LS&A Dean Shirley Neuman, officially on campus since Aug. 1, detailed for the Regents last week a series of academic goals that will be accomplished by the $86 million renovation project involving four LS&A buildings on Central Campus.

  • A private office for every tenured and tenure-track faculty member and shared office space in good condition for every graduate student assistant (GSI).

    “Working conditions are a significant factor in the recruitment of faculty and graduate students,” she noted. “Faculty should be able to work on campus.” Haven Hall is considered by some to be uninhabitable and faculty are taking their work home. This has a negative effect on undergraduates, who are unable to meet with the faculty members, and on graduate students, who are unable to work with their faculty mentors as much as might be possible.

  • Consolidation of fragmented departments and units, and bringing together units with similar intellectual interests into geographical centers.

    Units that have elements that are physically separated are “divided and can become divisive,” Neuman said, citing the Department of Anthropology. That program has four sub-disciplines and is housed in two locations. “It is ranked number one in the country but very badly needs shared space in order to operate as a department.”

    The Center for Afroamerican and African Studies (CAAS) and the American Culture Program, for instance, will be located near each other, close to the Department of English and the Department of History, with whom each shares interests. “They will be near their natural interdisciplinary partners,” Neuman said.

  • Expansion and improvement of space for units that have grown, especially interdisciplinary programs.

    The Perry Building, at the intersection of Packard, Monroe and Division, was built as an elementary school in 1902 and acquired by the University in 1965. Currently about one-quarter of the space is LS&A classrooms. The rest is vacant. Photo courtesy of the Office of the Associate Vice President for Facilities and Operations

    CAAS and American culture both have experienced huge growth—in faculty, in students and in initiatives. CAAS also has a music library and information center, while American culture needs musical performance space and an audio-visual center.

    The LS&A Building project also will enable development offices now in rented space and computing services offices to join other LS&A administrative units, allowing for better coordination and supervision and a savings in rent money.

  • Improved facilities for student learning that include seminar and conference rooms and small classrooms for every department, as well as large classrooms. Everything will be “fully wired and equipped to handle multi-media.”
    Although included in a capital outlay request made in 1997, renovation work on the Frieze Building, once an Ann Arbor high school, will be deferred for three to five years.

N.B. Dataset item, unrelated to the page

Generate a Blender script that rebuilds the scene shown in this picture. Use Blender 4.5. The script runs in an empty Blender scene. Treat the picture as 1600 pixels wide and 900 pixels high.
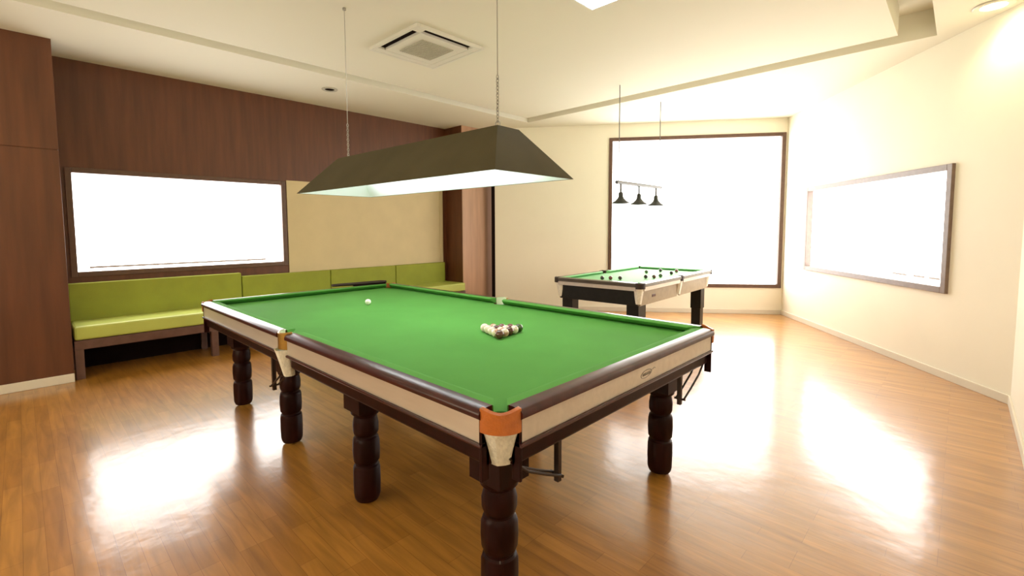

Photo Services file photo

  • A focus on the use of information technologies across all disciplines in the future. “Three to five years from now, how will we be teaching our students in this environment? We need to address information technology as it relates to students in a spectrum of initiatives,” including computer fluency, educating specialists through the computer science program that’s delivered by the College of Engineering and “providing them with the technical expertise necessary to work in a digital environment.”

  • Provision of more opportunities for student interactive learning. “The University of Michigan is modeling the renewal of commitment to undergraduate learning,” Neuman said. “There is a new pedagogy emerging that says we learn more if we work with the materials. This takes a different kind of learning space, where students can discuss, collaborate, study together. “We need to have common, serious study space,” Neuman emphasized, that has computing equipment with the necessary software and relevant databases, that has people available to help, where students can work on group projects and graduate student instructors (GSIs) can offer tutorials. GSIs could hold office hours there, a much more approachable and less intimidating environment than a faculty office can sometimes be.

    “We need to provide students with the experience of discovery through working on teams.”